Holy Camp!
Plot
María and Susana, two rebellious teens spend their summer in a catholic camp. With music as their common denominator, teen rebellion and ecclesiastic order will collide, creating a hymn to freedom and first love.
Overall Series Review
Categorical Breakdown
The core narrative conflict is one of spiritual versus secular calling and sexual identity, not race or class. Characters are judged based on their personal merit and emotional authenticity, and there is no evident plot focus on intersectional hierarchy or vilification of a specific ethnic group. The casting is localized and colorblind in a non-political sense.
The movie is set within a Spanish Catholic institution, but the critique is directed at the traditional, rigid structure of the faith, not the Spanish nation or Western civilization broadly.

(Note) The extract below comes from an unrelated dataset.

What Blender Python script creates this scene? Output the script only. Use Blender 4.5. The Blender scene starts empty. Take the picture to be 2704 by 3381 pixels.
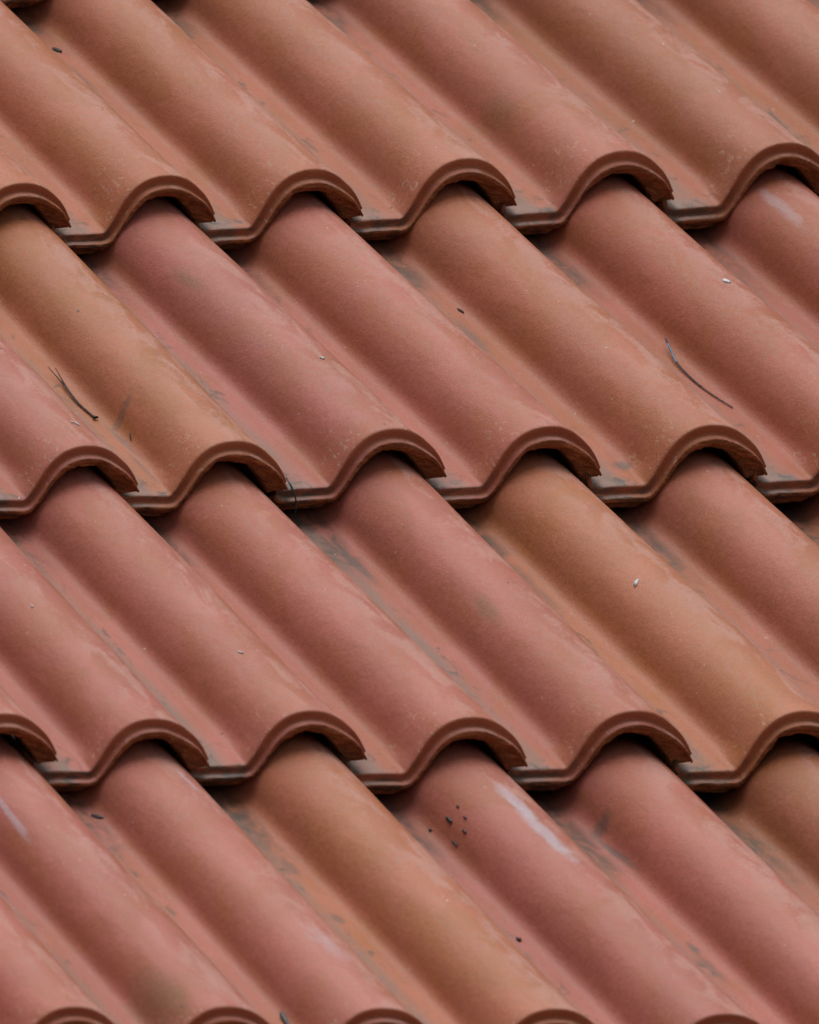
import bpy, bmesh, math, random
import numpy as np
from mathutils import Vector, Matrix, Euler, noise

random.seed(7)
scene = bpy.context.scene
COL = scene.collection

# ------------------------------------------------------------------ camera
cam_data = bpy.data.cameras.new('camera')
cam = bpy.data.objects.new('camera', cam_data)
COL.objects.link(cam)
right = Vector((0.8687743736, -0.4952061452, -0.0014005164))
up = Vector((0.0222181075, 0.0361531616, 0.9990992466))
back = Vector((-0.4947094535, -0.8680229390, 0.0424114837))
M = Matrix((right, up, back)).transposed().to_4x4()
M.translation = Vector((-9.918934888, -18.195941610, 0.539476104))
cam.matrix_world = M
cam_data.sensor_fit = 'HORIZONTAL'
cam_data.sensor_width = 36.0
cam_data.lens = 60000.0 / 2704.0 * 36.0          # long telephoto from about twenty metres away
cam_data.clip_start = 0.5
cam_data.clip_end = 5000
cam_data.dof.use_dof = True
cam_data.dof.focus_distance = 20.60
cam_data.dof.aperture_fstop = 16.0
scene.camera = cam

# ------------------------------------------------------------------ sky and sun (bright overcast)
SUN_DIR = Vector((0.05, 0.16, 0.97)).normalized()   # towards the sun
world = bpy.data.worlds.new('World')
scene.world = world
world.use_nodes = True
wn = world.node_tree
bg = wn.nodes['Background']
sky = wn.nodes.new('ShaderNodeTexSky')
sky.sky_type = 'NISHITA'
sky.sun_disc = False
sky.sun_elevation = math.asin(SUN_DIR.z)
sky.sun_rotation = math.atan2(SUN_DIR.x, SUN_DIR.y)
sky.air_density = 1.0
sky.dust_density = 4.0
sky.ozone_density = 1.0
hs = wn.nodes.new('ShaderNodeHueSaturation')      # an overcast sky is nearly grey
hs.inputs['Saturation'].default_value = 0.04
wn.links.new(sky.outputs[0], hs.inputs['Color'])
wn.links.new(hs.outputs[0], bg.inputs[0])
bg.inputs[1].default_value = 0.06

sl = bpy.data.lights.new('sun', 'SUN')
sl.energy = 1.5
sl.angle = math.radians(65)
sl.color = (1.0, 0.94, 0.87)
sun = bpy.data.objects.new('sun', sl)
sun.rotation_euler = SUN_DIR.to_track_quat('Z', 'Y').to_euler()
sun.location = SUN_DIR * 30
COL.objects.link(sun)

scene.view_settings.view_transform = 'Standard'
scene.view_settings.look = 'None'
scene.view_settings.gamma = 1.0
scene.view_settings.use_curve_mapping = False
scene.view_settings.exposure = 0.38

# ------------------------------------------------------------------ node helper
class NT:
    def __init__(self, name):
        self.mat = bpy.data.materials.new(name)
        self.mat.use_nodes = True
        self.t = self.mat.node_tree
        self.bsdf = self.t.nodes['Principled BSDF']
        self.bsdf.inputs['Roughness'].default_value = 0.8
        self.bsdf.inputs['Specular IOR Level'].default_value = 0.25
    def n(self, typ, **kw):
        nd = self.t.nodes.new(typ)
        for k, v in kw.items():
            setattr(nd, k, v)
        return nd
    def put(self, sock, v):
        if hasattr(v, 'is_output'):
            self.t.links.new(v, sock)
        elif v is not None:
            sock.default_value = v
    def math(self, op, a, b=None, c=None, clamp=False):
        nd = self.n('ShaderNodeMath', operation=op, use_clamp=clamp)
        self.put(nd.inputs[0], a); self.put(nd.inputs[1], b)
        if c is not None: self.put(nd.inputs[2], c)
        return nd.outputs[0]
    def ramp(self, v, a, b, lo=0.0, hi=1.0):
        nd = self.n('ShaderNodeMapRange', interpolation_type='SMOOTHSTEP')
        self.put(nd.inputs[0], v)
        nd.inputs[1].default_value = a; nd.inputs[2].default_value = b
        nd.inputs[3].default_value = lo; nd.inputs[4].default_value = hi
        return nd.outputs[0]
    def mix(self, f, a, b, mode='MIX'):
        nd = self.n('ShaderNodeMix', data_type='RGBA', blend_type=mode)
        self.put(nd.inputs[0], f); self.put(nd.inputs[6], a); self.put(nd.inputs[7], b)
        return nd.outputs[2]
    def vscale(self, v, s):
        nd = self.n('ShaderNodeVectorMath', operation='MULTIPLY')
        self.put(nd.inputs[0], v); nd.inputs[1].default_value = s
        return nd.outputs[0]
    def shift(self, vec, w):
        if w is None: return vec
        nd = self.n('ShaderNodeVectorMath', operation='ADD')
        self.put(nd.inputs[0], vec); self.put(nd.inputs[1], w)
        return nd.outputs[0]
    def noise(self, vec, scale, detail=3.0, rough=0.5, w=None, dist=0.0):
        nd = self.n('ShaderNodeTexNoise', noise_dimensions='3D')
        self.put(nd.inputs['Vector'], self.shift(vec, w))
        nd.inputs['Scale'].default_value = scale
        nd.inputs['Detail'].default_value = detail
        nd.inputs['Roughness'].default_value = rough
        nd.inputs['Distortion'].default_value = dist
        return nd.outputs['Fac']
    def voro(self, vec, scale, w=None):
        nd = self.n('ShaderNodeTexVoronoi', voronoi_dimensions='3D')
        self.put(nd.inputs['Vector'], self.shift(vec, w))
        nd.inputs['Scale'].default_value = scale
        return nd.outputs['Distance'], nd.outputs['Color']
    def bump(self, h, strength, dist, prev=None):
        nd = self.n('ShaderNodeBump')
        nd.inputs['Strength'].default_value = strength
        nd.inputs['Distance'].default_value = dist
        self.put(nd.inputs['Height'], h)
        if prev is not None: self.put(nd.inputs['Normal'], prev)
        return nd.outputs[0]

def rgb(r, g, b): return (r, g, b, 1.0)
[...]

The movie does not frame the home culture as fundamentally corrupt; rather, it portrays the institutional faith as needing a modern, more accepting adaptation. One of the main nuns is even actively trying to modernize the camp.
The movie is overwhelmingly female-centric, described as a 'gloriously female' story where the main characters are four well-rounded women whose struggles drive the plot. The teens' dreams are focused on a pop music career and self-discovery, which aligns with the 'Girl Boss' focus on professional and personal fulfillment. Male characters are either secondary or a non-threatening, pop-singing deity, but there is no explicit anti-natalist message.

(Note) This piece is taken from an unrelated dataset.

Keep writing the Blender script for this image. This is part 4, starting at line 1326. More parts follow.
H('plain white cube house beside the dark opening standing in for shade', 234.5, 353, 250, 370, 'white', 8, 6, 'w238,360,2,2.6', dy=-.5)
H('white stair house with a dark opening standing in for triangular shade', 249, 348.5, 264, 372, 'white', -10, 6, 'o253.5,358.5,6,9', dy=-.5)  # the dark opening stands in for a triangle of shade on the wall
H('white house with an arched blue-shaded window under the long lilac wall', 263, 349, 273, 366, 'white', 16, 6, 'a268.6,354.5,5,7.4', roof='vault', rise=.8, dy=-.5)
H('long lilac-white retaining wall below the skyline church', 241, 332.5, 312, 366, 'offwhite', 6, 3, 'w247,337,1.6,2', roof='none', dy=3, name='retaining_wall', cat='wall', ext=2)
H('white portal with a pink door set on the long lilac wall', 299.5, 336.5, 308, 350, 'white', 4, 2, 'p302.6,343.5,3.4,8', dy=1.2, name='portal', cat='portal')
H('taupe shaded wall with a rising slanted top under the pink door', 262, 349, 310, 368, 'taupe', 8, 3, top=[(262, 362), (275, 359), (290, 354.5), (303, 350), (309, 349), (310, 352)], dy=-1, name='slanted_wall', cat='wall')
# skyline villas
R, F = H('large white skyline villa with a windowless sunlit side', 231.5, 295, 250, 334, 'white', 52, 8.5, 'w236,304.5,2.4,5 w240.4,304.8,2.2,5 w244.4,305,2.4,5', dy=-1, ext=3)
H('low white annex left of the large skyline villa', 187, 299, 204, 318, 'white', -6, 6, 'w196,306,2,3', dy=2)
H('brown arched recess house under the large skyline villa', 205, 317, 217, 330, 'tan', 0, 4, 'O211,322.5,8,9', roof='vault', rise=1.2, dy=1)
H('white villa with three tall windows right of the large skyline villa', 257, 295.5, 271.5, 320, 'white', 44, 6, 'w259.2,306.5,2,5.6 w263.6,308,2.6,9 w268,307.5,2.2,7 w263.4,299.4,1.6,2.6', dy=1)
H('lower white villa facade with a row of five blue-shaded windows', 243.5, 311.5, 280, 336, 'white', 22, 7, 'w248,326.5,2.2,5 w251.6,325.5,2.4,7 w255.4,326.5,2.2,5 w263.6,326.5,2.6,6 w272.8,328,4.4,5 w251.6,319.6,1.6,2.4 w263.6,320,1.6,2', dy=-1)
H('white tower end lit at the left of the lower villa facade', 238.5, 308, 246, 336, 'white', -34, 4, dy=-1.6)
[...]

The narrative places a significant emphasis on alternative sexuality, explicitly featuring the queer coming-out story of a main character, Susana. Her romantic interest is a nun, Sister Milagros, centering a lesbian relationship within a Catholic camp setting as a 'hymn to freedom.' The message is firmly rooted in the celebration of sexual identity as the most important element of self-acceptance.
The film heavily subverts traditional religious structure. God appears as a sequined, pop-singing figure, communicating only through secular love songs, and is ultimately summoned through a sexually suggestive dance routine by the teens. This portrayal substitutes traditional, transcendent moral law and piety with a subjective, personal 'call' rooted in pop culture and self-expression, framing the traditional faith as irrelevant or out-of-touch, despite depicting the nuns as loving and supportive individuals.